Goodnight, sweet prince.
Rest Easy
NASA's Mars helicopter, Ingenuity, has seen its last days of flight — but its friend, the Perseverance rover, hasn't said goodbye just yet.
Originally published earlier this month by NASA, the grainy raw images of Ingenuity sitting sadly in the sand ripples of Mars' Neretva Vallis river valley, cleaned up images of the little chopper that could were posted by German design student Simeon Schmauss on on X-formerly-Twitter and Flickr.
The enhanced displays, as Schmauss explained, were created when he pasted together six of the raw images, zoomed in on Ingenuity, and altered the image's colors "to approximately match what the human eye would see."

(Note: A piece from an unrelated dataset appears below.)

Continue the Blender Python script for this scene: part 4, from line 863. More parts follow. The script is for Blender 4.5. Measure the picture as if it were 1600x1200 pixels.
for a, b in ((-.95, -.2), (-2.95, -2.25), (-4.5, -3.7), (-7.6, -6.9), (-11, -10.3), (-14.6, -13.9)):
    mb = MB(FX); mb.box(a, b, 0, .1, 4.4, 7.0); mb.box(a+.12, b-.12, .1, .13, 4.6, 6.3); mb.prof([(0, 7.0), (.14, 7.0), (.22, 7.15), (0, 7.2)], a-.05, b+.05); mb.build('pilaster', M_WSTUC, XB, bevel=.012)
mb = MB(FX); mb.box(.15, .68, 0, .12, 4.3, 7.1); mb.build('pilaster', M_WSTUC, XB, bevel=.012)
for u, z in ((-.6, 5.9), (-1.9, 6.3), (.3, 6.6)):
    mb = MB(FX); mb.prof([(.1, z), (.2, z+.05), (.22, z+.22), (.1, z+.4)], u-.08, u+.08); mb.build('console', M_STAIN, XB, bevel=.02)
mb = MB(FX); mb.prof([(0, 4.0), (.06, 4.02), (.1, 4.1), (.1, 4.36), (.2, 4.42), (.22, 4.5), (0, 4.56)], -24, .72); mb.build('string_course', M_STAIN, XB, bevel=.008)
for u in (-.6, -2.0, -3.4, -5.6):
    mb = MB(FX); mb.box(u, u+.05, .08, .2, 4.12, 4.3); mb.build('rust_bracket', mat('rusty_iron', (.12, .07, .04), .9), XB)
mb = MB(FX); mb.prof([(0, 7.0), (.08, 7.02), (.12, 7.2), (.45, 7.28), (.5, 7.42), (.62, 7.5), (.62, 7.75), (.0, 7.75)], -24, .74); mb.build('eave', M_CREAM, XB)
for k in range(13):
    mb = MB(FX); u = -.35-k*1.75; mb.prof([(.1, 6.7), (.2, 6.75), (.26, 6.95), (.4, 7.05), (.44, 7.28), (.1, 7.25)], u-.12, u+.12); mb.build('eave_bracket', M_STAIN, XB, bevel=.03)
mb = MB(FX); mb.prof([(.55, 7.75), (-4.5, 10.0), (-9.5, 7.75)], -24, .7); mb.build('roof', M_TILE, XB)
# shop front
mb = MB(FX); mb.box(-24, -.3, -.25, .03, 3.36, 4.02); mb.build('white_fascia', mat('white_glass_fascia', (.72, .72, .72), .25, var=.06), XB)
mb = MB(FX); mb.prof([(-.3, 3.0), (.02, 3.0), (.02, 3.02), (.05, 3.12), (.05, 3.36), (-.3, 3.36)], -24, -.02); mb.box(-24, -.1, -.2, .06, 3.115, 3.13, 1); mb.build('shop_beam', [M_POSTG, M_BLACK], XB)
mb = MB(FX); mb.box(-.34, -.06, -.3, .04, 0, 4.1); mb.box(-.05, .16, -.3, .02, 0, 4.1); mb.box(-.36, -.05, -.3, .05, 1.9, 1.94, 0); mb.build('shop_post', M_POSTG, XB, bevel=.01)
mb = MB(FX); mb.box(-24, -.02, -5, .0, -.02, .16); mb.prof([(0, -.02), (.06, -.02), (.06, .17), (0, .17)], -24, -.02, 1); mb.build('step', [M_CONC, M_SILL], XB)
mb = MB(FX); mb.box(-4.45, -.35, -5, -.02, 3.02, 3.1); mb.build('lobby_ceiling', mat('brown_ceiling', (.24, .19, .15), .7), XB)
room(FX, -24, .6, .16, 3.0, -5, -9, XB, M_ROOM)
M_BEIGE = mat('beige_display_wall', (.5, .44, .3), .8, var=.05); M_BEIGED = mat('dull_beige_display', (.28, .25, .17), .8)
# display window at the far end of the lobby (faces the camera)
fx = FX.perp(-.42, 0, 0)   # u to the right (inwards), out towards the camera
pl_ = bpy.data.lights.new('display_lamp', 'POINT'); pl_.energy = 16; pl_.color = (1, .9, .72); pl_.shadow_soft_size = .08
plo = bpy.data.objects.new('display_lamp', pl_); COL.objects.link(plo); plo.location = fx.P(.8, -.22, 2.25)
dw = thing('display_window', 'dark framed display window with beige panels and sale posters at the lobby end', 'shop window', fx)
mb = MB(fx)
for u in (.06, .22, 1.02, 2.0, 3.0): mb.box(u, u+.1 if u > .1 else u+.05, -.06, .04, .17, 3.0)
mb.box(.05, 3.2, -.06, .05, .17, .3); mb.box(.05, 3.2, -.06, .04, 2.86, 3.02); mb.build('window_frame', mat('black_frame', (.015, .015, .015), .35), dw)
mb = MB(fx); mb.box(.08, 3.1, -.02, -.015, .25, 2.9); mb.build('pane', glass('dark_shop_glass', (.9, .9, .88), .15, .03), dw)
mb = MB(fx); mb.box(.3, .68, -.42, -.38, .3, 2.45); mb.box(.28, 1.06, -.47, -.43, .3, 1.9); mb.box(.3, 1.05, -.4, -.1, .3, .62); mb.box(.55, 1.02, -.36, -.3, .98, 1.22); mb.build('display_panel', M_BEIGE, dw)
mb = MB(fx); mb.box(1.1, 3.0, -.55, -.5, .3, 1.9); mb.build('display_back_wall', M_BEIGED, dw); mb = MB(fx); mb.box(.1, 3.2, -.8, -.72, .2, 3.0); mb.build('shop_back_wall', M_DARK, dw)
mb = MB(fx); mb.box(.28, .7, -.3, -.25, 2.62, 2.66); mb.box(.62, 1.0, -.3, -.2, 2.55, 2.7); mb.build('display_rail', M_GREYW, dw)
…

Ingenuity came to rest on a pretty steep slope. It's possible she may have tipped over, so the blades contacted the ground during landing. pic.twitter.com/XPr6lh1UjC
— Simeon Schmauß (@stim3on) February 5, 2024
Dearly Beloved
Last month, NASA announced that the four-pound flyer, which was the first craft ever to fly on another world, had suffered ultimately fatal damage to its rotor blades as it flew its 72nd and final journey on the Red Planet. As the designer posited in his thread, it could be that Ingenuity took a tumble from the steep slope where it landed and majorly damaged its blades in the process.
During a livestreamed tribute out from NASA's Jet Propulsion Lab last month, as reported by Space.com, Ingenuity team lead Teddy Tzanetos said the Earth-bound scientists announced that they were planning a death rattle of sorts, to see if they could make its dying wings "wiggle" a bit. There's no word about whether or not that was successful.
As NASA explained, Ingenuity was initially only supposed to make five flights to prove that it was possible to do so on another planet. The longer Ingenuity pushed on as a scout for Perseverance, the fonder folks at NASA — and at Futurism — grew of the helicopter, making its demise all the sadder.
"We couldn't be prouder or happier with how our little baby has done," Tzanetos said during the January 31 livestream. "It's been the mission of a lifetime for all of us."